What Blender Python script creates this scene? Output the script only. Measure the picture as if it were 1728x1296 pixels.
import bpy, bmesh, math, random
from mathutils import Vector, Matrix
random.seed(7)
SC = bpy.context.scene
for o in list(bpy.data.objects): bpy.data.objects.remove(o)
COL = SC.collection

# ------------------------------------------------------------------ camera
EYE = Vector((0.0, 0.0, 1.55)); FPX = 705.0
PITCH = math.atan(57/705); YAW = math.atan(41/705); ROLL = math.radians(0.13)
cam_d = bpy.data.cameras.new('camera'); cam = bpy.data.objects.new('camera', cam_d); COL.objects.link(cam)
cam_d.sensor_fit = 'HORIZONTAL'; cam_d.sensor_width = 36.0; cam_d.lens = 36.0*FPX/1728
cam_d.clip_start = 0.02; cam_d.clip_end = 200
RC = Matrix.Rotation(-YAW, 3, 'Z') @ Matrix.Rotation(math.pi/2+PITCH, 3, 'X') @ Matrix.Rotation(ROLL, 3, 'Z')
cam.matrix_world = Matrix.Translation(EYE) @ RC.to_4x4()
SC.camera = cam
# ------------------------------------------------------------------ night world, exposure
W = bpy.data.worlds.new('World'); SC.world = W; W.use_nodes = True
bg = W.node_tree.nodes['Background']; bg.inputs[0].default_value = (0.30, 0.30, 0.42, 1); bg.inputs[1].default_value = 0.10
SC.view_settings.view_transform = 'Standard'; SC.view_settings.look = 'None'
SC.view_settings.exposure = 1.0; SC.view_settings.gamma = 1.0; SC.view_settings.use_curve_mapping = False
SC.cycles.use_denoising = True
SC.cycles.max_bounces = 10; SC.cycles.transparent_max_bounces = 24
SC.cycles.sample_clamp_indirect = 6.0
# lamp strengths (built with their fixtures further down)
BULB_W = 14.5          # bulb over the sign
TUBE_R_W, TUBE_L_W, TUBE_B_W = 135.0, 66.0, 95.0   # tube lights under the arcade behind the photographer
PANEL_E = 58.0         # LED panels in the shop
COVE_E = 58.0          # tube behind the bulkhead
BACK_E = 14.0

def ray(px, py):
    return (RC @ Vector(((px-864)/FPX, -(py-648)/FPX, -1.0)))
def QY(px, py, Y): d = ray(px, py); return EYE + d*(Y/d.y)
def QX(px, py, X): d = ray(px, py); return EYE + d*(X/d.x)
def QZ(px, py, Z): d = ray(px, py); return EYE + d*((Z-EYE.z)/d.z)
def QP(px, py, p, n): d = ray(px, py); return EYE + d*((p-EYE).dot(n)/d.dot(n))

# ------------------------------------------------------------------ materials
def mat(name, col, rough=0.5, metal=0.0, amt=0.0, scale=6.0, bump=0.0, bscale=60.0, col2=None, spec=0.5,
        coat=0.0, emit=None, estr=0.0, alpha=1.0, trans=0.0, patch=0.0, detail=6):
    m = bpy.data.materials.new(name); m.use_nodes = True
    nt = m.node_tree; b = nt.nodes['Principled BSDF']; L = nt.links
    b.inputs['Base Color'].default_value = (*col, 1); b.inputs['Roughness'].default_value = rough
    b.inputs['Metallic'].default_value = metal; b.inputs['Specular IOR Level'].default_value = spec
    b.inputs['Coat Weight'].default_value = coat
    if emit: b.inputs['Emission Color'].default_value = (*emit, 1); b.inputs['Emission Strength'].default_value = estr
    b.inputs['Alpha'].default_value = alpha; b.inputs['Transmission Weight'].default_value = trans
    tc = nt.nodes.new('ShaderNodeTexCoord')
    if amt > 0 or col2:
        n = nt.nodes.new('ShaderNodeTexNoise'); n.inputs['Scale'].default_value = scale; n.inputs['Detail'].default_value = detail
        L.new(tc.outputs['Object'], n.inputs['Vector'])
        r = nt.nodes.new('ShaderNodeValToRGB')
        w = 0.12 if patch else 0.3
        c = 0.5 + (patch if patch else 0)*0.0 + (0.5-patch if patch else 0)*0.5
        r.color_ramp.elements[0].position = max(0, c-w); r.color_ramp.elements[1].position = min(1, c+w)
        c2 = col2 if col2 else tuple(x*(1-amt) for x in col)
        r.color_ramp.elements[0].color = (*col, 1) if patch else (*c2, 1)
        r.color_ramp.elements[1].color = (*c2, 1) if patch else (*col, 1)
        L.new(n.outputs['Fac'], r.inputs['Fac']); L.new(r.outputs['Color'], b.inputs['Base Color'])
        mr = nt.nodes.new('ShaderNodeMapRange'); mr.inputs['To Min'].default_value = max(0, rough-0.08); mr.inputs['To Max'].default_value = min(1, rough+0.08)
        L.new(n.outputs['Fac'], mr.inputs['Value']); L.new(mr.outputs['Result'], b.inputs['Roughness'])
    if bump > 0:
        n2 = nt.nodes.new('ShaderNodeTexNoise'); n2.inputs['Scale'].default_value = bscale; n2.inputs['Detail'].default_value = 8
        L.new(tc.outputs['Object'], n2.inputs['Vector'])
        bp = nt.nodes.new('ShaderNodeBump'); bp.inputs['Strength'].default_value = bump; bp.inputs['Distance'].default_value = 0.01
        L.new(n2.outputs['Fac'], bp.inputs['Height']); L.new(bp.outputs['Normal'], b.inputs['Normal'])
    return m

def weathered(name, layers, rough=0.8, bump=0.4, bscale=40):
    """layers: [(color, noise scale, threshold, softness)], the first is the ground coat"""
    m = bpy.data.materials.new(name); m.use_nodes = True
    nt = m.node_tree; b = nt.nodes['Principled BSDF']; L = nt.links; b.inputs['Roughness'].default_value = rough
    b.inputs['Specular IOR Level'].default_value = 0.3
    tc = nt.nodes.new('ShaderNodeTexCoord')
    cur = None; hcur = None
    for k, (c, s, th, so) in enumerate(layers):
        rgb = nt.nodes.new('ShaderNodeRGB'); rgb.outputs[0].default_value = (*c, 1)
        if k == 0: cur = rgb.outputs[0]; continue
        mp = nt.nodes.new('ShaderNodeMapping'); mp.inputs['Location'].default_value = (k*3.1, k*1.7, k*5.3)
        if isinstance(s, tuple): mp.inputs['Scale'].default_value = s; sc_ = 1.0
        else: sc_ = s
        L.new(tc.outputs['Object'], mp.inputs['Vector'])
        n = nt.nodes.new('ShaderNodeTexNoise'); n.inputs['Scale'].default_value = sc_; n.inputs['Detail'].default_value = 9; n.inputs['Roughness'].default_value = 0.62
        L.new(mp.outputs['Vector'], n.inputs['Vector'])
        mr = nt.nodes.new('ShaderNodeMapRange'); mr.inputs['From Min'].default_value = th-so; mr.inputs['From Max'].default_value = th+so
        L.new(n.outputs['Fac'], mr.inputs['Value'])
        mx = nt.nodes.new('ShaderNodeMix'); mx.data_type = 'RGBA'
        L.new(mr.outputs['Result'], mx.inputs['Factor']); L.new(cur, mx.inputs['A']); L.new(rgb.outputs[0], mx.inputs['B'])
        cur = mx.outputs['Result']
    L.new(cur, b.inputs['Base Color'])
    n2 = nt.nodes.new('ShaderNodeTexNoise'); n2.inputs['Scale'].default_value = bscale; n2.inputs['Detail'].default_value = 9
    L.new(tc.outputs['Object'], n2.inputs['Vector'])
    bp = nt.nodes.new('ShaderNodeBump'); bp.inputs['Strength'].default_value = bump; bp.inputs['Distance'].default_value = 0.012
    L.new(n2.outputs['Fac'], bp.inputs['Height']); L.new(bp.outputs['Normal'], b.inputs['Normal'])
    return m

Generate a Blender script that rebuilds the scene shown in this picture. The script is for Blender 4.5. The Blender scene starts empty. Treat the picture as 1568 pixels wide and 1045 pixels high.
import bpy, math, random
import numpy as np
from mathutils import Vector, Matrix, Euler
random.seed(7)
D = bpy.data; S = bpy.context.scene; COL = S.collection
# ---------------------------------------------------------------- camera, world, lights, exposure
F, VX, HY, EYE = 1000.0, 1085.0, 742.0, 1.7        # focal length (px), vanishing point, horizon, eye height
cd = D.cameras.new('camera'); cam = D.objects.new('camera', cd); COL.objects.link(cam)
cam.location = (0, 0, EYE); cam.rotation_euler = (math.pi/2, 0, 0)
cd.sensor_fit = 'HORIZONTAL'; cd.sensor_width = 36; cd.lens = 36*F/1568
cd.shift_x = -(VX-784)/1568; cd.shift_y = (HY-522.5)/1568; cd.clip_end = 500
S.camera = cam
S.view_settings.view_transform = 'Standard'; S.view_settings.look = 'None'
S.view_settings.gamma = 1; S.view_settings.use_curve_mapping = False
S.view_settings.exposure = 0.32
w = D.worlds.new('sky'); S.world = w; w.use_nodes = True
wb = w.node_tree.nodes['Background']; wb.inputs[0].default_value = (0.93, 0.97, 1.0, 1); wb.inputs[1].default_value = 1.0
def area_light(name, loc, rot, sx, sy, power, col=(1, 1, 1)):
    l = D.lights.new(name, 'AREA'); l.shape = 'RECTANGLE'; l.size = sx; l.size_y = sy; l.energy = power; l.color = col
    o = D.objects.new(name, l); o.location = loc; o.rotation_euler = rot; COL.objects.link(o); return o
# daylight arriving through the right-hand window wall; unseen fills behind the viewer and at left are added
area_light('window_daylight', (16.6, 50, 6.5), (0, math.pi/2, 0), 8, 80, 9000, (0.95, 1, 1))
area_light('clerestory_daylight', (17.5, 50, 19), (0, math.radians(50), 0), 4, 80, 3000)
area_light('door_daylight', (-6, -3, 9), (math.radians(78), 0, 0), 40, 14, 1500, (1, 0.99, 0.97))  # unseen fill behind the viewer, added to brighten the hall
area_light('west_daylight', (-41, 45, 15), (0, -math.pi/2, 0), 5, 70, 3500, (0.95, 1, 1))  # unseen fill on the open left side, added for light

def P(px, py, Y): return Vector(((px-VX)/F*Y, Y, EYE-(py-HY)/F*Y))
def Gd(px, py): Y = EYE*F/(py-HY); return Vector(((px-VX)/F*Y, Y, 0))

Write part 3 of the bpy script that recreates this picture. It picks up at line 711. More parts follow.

┄┄┄┄┄┄┄┄┄┄

Please print the material above exactly as it appears, from its first line through the line containing "COL = SC.collection", inclusive, and stop there.

What Blender Python script creates this scene? Output the script only. Measure the picture as if it were 1728x1296 pixels.
import bpy, bmesh, math, random
from mathutils import Vector, Matrix
random.seed(7)
SC = bpy.context.scene
for o in list(bpy.data.objects): bpy.data.objects.remove(o)
COL = SC.collection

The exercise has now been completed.